One approach to achieve such an experiment is to construct a highly controllable artificial system (which is called a quantum simulator) and reproduce the strongly correlated systems. This has been developed using ultracold atoms in optical lattices. We have recently attempted another method that we fabricate a transistor device based on a highly controllable organic strongly correlated material. As a result, electrostatic doping with a gate voltage and application of strain with bending the substrate can reversibly modify the density and kinetic energy of the correlated electrons, and switch on and off the superconductivity in a single sample (Fig. 1).

Fig. 1. Schematic of the manipulation of the organic strongly correlated transistor. A gate voltage varies the number (density) of electrons, and a mechanical strain modifies the distance between molecules, resulting in a change in the kinetic energy of electrons. Figure courtesy Yoshitaka Kawasugi.

We fabricated an electric-double-layer transistor using an organic Mott insulator Îș-(BEDT-TTF)2Cu [N(CN)2]Cl and flexible PET substrate. The half-filled carrier density of this material is several times smaller than those of typical inorganic materials. Therefore, a relatively weak gate voltage can widely vary the carrier concentration across zero doping (approximately ±20%). At the same time, the material is very sensitive to pressure due to its soft lattice. A small strain owing to the bending of the substrate can induce insulator-superconductor transitions). In this study, we combine the gating and bending controls in a single sample and investigated the conditions for the superconductivity in the strongly correlated material.

The device showed that all of the electron doping, hole doping, and bending strain could induce superconductivity, and the superconducting state surrounds the insulating state in the gate voltage-strain phase diagram (Fig. 2). The superconducting region in the phase diagram is quite asymmetric against doping (electron-hole asymmetry), implying that the band structure without electron correlation also affects the correlation-induced superconductivity. The observed phase diagram also showed many unexpected features such as an abrupt first-order superconducting transition under electron doping, a recurrent insulating phase in the heavily electron-doped region, and a nearly constant superconducting transition temperature in a wide parameter range.

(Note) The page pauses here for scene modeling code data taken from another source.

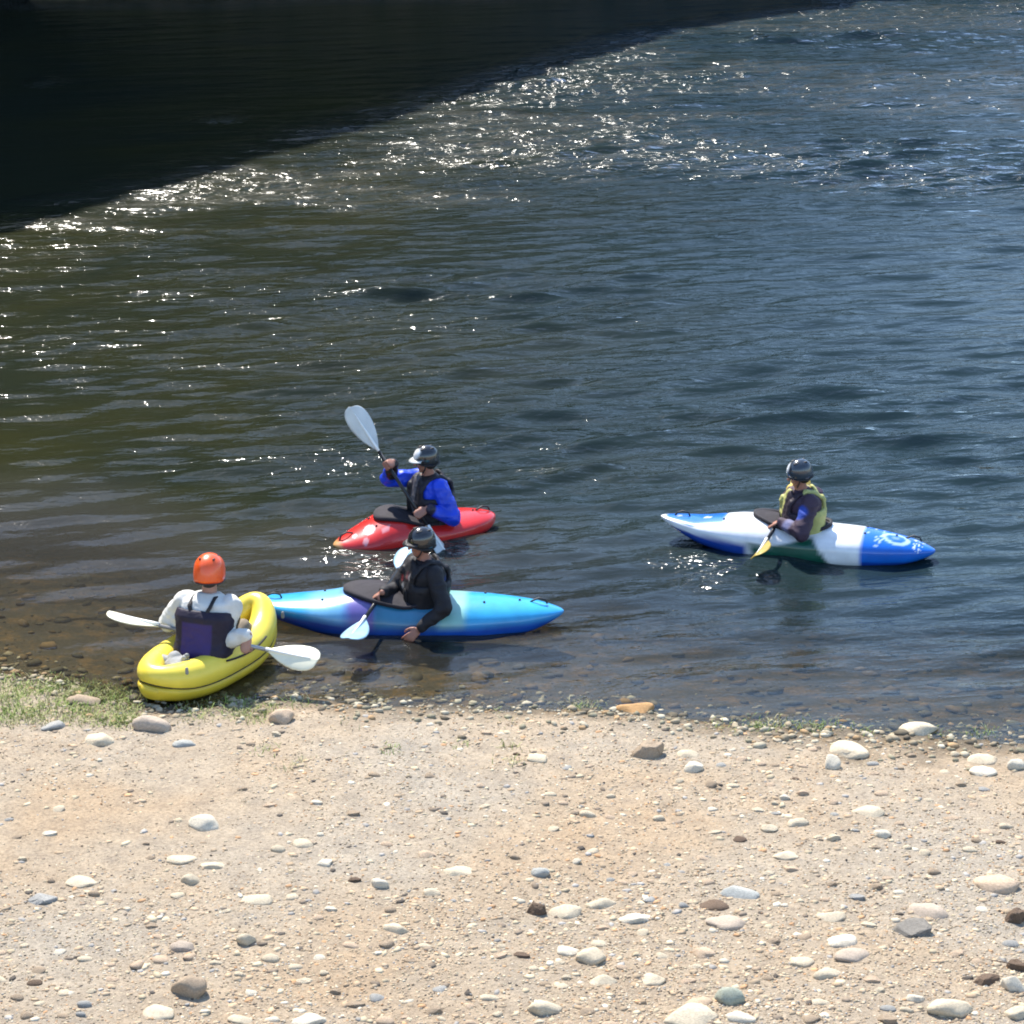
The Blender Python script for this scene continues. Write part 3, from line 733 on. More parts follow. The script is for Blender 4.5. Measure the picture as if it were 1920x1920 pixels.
    st = MB(); st.tube([HM @ Vector(p) for p in ((.02, .088, -.01), (.035, .072, -.06), (.055, .035, -.108), (.058, 0, -.115), (.055, -.035, -.108), (.035, -.072, -.06), (.02, -.088, -.01))], .006, 6); st.build('chin_strap', M_BLACK, hel)
    # life vest
    if P.get('vest_mat'):
        vlo, vhi = P.get('vest_lo', .06), P.get('vest_hi', .34); vb = MB(); rings = []
        hs = np.linspace(vlo, vhi, 8); TT = np.array(TORSO)
        for i, h in enumerate(hs):
            rx, ry = np.interp(h, TT[:, 0], TT[:, 1]), np.interp(h, TT[:, 0], TT[:, 2]); c, X, Y = fr(h)
            g = .052 - .022 * (i in (0, 7)); rings.append(se_ring(c, X, Y, rx * 1.06 + g + .020, ry * 1.1 + .050 - .015 * (i in (0, 7)), 32, 2.8))
        vb.loft(rings)
        if P.get('vest_bib', True):
            for fx in (1, -1):
                c1, X1, Y1 = fr(vhi - .02); c2, X2, Y2 = fr(.44)
                vb.capsule(c1 + X1 * fx * .150, c2 + X2 * fx * .122, .11, .092, 16, flat=.36, side=Y1)
        for sg in (1, -1):
            wdt = P.get('strap_w', .038); path = []
            for h, fx in ((vhi - .02, .165), (.42, .150), (.485, .075), (.505, 0), (.485, -.08), (.42, -.158), (vhi - .02, -.172)):
                c1, X1, Y1 = fr(h); yy = .095 if P.get('vest_bib', True) else (.085 if h > .4 else .06); path.append(c1 + X1 * fx + Y1 * sg * yy)
            if P.get('vest_bib', True):
                for a, b in zip(path[:-1], path[1:]): vb.capsule(a, b, wdt, wdt, 12, flat=.5, side=Y)
            else:
                sb = MB()
                for a, b in zip(path[:-1], path[1:]): sb.capsule(a, b, wdt, wdt, 12, flat=.4, side=Y)
                link('shoulder_strap', remeshed(sb, 'shoulder_strap', .007, 2), P['strap_mat'], root)
        vm = remeshed(vb, 'life_vest', .008, 4, wrinkle=.003, wr_scale=12, seed=4)
        if P.get('vest_col'): vcol(vm, P['vest_col'](verts(vm), fr))
        vest = link('life_vest', vm, P['vest_mat'], root)
        bl = MB(); c, X, Y = fr(vlo + .07); pts = se_ring(c, X, Y, .112 + .056, .155 + .042, 32, 2.8); bl.tube(pts, .009, 6, closed=True); bl.build('waist_belt', M_DARKW, vest)
        if P.get('vest_bib', True):
            for sg in (1, -1):
                pc, PX, PY = fr(vlo + .16); q = pc + PX * .185 + PY * sg * .075
                pk = MB(); pk.capsule(q - d * .03, q + d * .04, .048, .044, 14, flat=.42, side=PY); pk.build('pocket', M_BLK, vest)
        bk = MB(); bk.capsule(c + X * .17 - Y * .02, c + X * .17 + Y * .02, .016, .016, 8, flat=.5, side=(0, 0, 1)); bk.build('buckle', M_METAL, vest)
    # spray skirt
    if P.get('skirt'):
        rim, kroot = P['skirt'][:2]; kM = Matrix.Translation(kroot.location) @ kroot.rotation_euler.to_matrix().to_4x4()
        base = [Wi @ (kM @ (Vector(p) + Vector((0, 0, .006)))) for p in rim]; n = len(base)
        cen = sum(base, Vector()) / n; out = [Vector(((p.x - cen.x) * 1.05 + cen.x, (p.y - cen.y) * 1.06 + cen.y, p.z - .02)) for p in base]
        rings = [out, [Vector(((p.x - cen.x) * 1.04 + cen.x, (p.y - cen.y) * 1.05 + cen.y, p.z + .012)) for p in base]]
        # torso ring with matching start direction
        def tring(h, g):
            c, X, Y = fr(h); res = []
            for p in base:
                a = math.atan2(p.y - c.y, p.x - c.x); rx, ry = .125 + g, .170 + g
                # direction in world xy; project onto torso ellipse
                v = Vector((math.cos(a), math.sin(a), 0)); ux, uy = v.dot(X), v.dot(Y); k = 1 / math.sqrt((ux / rx) ** 2 + (uy / ry) ** 2)
                res.append(c + X * ux * k + Y * uy * k)
            return res
        t0 = tring(.10, .035); t1 = tring(.20, .022)
        for f in (.15, .35, .55, .75, .9):
            rings.append([b.lerp(t, f) + Vector((0, 0, -(.028) * math.sin(f * math.pi))) for b, t in zip([Vector(p) for p in base], t0)])
        rings += [t0, tring(.15, .026), t1]
        kI = kM.inverted(); dzf = P['skirt'][2]
        for r_ in rings[2:7]:
            for p in r_:
                q = kI @ (Wm @ p); zmin = dzf(q.x, q.y) + .016
                if q.z < zmin: q.z = zmin; p[:] = Wi @ (kM @ q)
        mb = MB(); mb.loft(rings); mb.build('spray_skirt', P.get('skirt_mat', M_SKIRT), root)
    return root
M_SKIRT = mat('neoprene', (.020, .016, .022), .85, noise_amt=.3, noise_scale=12, bump=.003, bump_scale=25)
def cloth(name, c, rough=.75, amt=.18): return mat(name, c, rough, .25, noise_amt=amt, noise_scale=9, bump=.0025, bump_scale=45)
def cloth_vc(name, rough=.7): return mat(name, rough=rough, spec=.3, vc='col', noise_amt=.15, noise_scale=10, bump=.0025, bump_scale=45)
M_BLK = cloth('black_cloth', (.014, .013, .015)); M_BLUEJ = mat('blue_drytop', (.010, .055, .62), .42, .45, noise_amt=.2, noise_scale=8, bump=.004, bump_scale=28)
M_WSHIRT = cloth('white_shirt', (.66, .65, .60)); M_KHAKI = cloth('khaki', (.24, .19, .13))
M_VC = cloth_vc('patterned_cloth'); M_VEST = cloth_vc('vest_cloth', .6)
M_HELB = mat('gloss_helmet', rough=.16, spec=.6, vc='col', noise_amt=.08, noise_scale=8, coat=.5)

# --- black paddler in the blue kayak
fB = Vector((math.cos(yawB), math.sin(yawB), 0)); lB = Vector((-fB.y, fB.x, 0))
seatB = at(800, 1170, 0); seatB = cB + fB * ((seatB - cB).dot(fB)); seatB.z = -.045
padB_a = at_y(655, 1202, seatB.y - .86); padB_b = at_y(772, 1030, seatB.y + .85)
dB = (padB_b - padB_a).normalized(); hB = padB_a.lerp(padB_b, .43); print('PADB', (padB_b - padB_a).length, padB_a, padB_b)
pB = make_paddle(padB_a, padB_b, 'paddle with a pale blue rounded blade, held low beside the blue kayak', M_BBLADE, M_SHAFT, (-.15, -.35, .9), (0, -.3, .9), .42, .215)
def colB(v, arms):
    c = np.tile(np.array((.016, .015, .018)), (len(v), 1)); 
    f = (1 - S(-.06, -.02, v[:, 0])) * (np.abs(v[:, 1]) < .16) * S(.30, .36, v[:, 2]) * (1 - S(.46, .52, v[:, 2])); c = lerp(c, (.01, .03, .16), f * .9) if False else c * (1 - f[:, None] * .9) + np.array((.008, .025, .14)) * f[:, None] * .9
    return c
def vestB(v, fr):
    c = np.tile(np.array((.016, .015, .018)), (len(v), 1))
    for (x0, y0, z0, r, col_) in ((.2, .03, .45, .03, (.30, .03, .03)), (.2, .11, .50, .035, (.16, .06, .06)), (.17, .07, .40, .03, (.22, .22, .22)), (.12, .14, .50, .03, (.2, .18, .18))):
        f = 1 - S(.6, 1.2, np.sqrt((v[:, 1] - y0) ** 2 + (v[:, 2] - z0) ** 2) / r); f = f * (v[:, 0] > .02); c = c * (1 - f[:, None]) + np.array(col_) * f[:, None]
    return c
def hel_black(v):
    c = np.tile(np.array((.018, .019, .022)), (len(v), 1)); return c
def hel_patch(yc, zc, r, base=(.018, .019, .022), col_=(.78, .78, .76)):
    def f_(v):
        c = np.tile(np.array(base), (len(v), 1)); f = (1 - S(.8, 1.1, np.sqrt((v[:, 1] - yc) ** 2 + (v[:, 2] - zc) ** 2) / r)) * (v[:, 0] > .0)
        return c * (1 - f[:, None]) + np.array(col_) * f[:, None]
    return f_
make_person(dict(loc=seatB, yaw=yawB, label='paddler all in black with a black helmet, sitting in the blue kayak', group='kayakers', lean=R(2), twist=R(30), head_yaw=R(-8), head_pitch=R(6),
    L=dict(hand=at_y(786, 1180, seatB.y - .40), pole=(-.6, .5, .15), dir=(.7, .2, -.6)), R=dict(hand=hB, pole=(.1, -.6, .1), shaft=dB),
    jacket_mat=M_VC, jacket_col=colB, pants_mat=M_BLK, helmet_mat=M_HELB, helmet_col=hel_black, visor=True, vest_mat=M_VEST, vest_col=vestB, skin=M_SKIN2, skirt=(rimB, kb, dzB), seed=3, sleeve=.014))

# --- blue jacket paddler in the red kayak
fR = Vector((math.cos(yawR), math.sin(yawR), 0)); seatR = at(803, 988, 0); seatR = cR + fR * ((seatR - cR).dot(fR)); seatR.z = -.045
hRu = at_y(727, 872, seatR.y - .18); hRl = at_y(786, 963, seatR.y - .33)
dR = (hRl - hRu).normalized()
tipU = hRu - dR * .62; tipL = hRl + dR * .60
print('RED hands', (hRl - hRu).length, hRu, hRl, seatR)
make_paddle(tipU, tipL, 'white bladed paddle raised by the paddler in the blue jacket', M_WBLADE, M_SHAFT, (.25, -1, .15), (.9, -.4, .5), .47, .21)
def colR(v, arms):
    c = np.tile(np.array((.010, .055, .60)), (len(v), 1))
    for nm in 'LR':
        sh, el, wr = arms[nm]; w = np.array(wr); f = 1 - S(.07, .09, np.linalg.norm(v - w, axis=1)); c = c * (1 - f[:, None]) + np.array((.02, .015, .03)) * f[:, None]
    f = S(.555, .575, v[:, 2]) * (np.abs(v[:, 1]) < .10); c = c * (1 - f[:, None]) + np.array((.012, .012, .014)) * f[:, None]
    return c
def vestR(v, fr):
    c = np.tile(np.array((.022, .020, .026)), (len(v), 1))
    f = (np.abs(v[:, 1] - .03) < .035) * (v[:, 0] > .05) * S(.2, .22, v[:, 2]); c = c * (1 - f[:, None]) + np.array((.13, .12, .13)) * f[:, None]
    return c
M_VCB = mat('blue_drytop_panels', rough=.4, spec=.45, vc='col', noise_amt=.25, noise_scale=8, bump=.004, bump_scale=28)
make_person(dict(loc=seatR, yaw=yawR, label='paddler in a bright blue jacket and dark vest in the red kayak', group='kayakers', lean=R(5), twist=R(10), head_yaw=R(-20), head_pitch=R(8),
    L=dict(hand=hRl, pole=(-.12, .42, -.05), shaft=dR), R=dict(hand=hRu, pole=(.2, -.5, .1), shaft=dR),
    jacket_mat=M_VCB, jacket_col=colR, pants_mat=M_BLK, helmet_mat=M_HELB, helmet_col=hel_patch(.02, .08, .05), visor=True, visor_mat=M_WBLADE, vest_mat=M_VEST, vest_col=vestR, skin=M_SKIN2, skirt=(rimR, kr, dzR), seed=5, sleeve=.022))

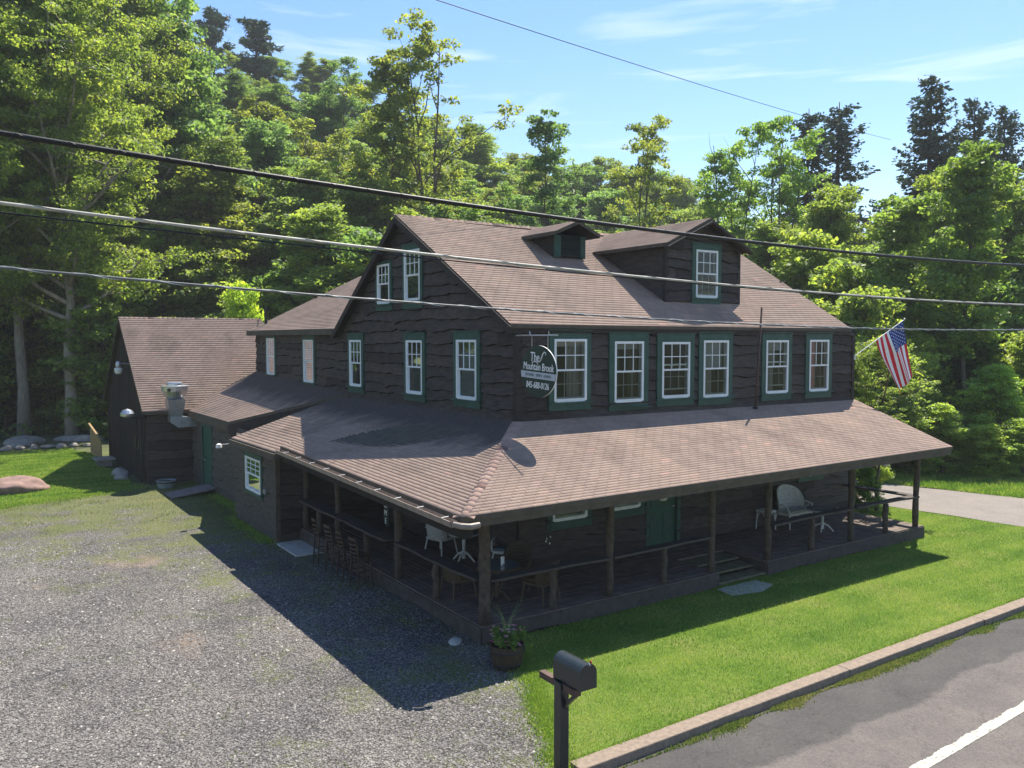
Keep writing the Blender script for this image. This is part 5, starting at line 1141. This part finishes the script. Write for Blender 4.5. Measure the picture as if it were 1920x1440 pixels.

Fig. 2. Gate voltage and strain dependence of resistivity in our organic strongly correlated transistor. The red and dark blue regions correspond to the insulating and superconducting states (h-SC and e-SC denote the hole-doped and electron-doped superconducting states, respectively). One sees that the phase diagram is doping-asymmetric, and the right-hand side appears anomalous. Figure courtesy Yoshitaka Kawasugi.

The results show not only the intrinsic and intriguing physics of the strongly correlated electrons but also the high controllability of the molecular-based organic strongly correlated device.

These findings are described in the article entitled Two-dimensional ground-state mapping of Mott-Hubbard system in a flexible field-effect device, recently published in the journal Science Advances.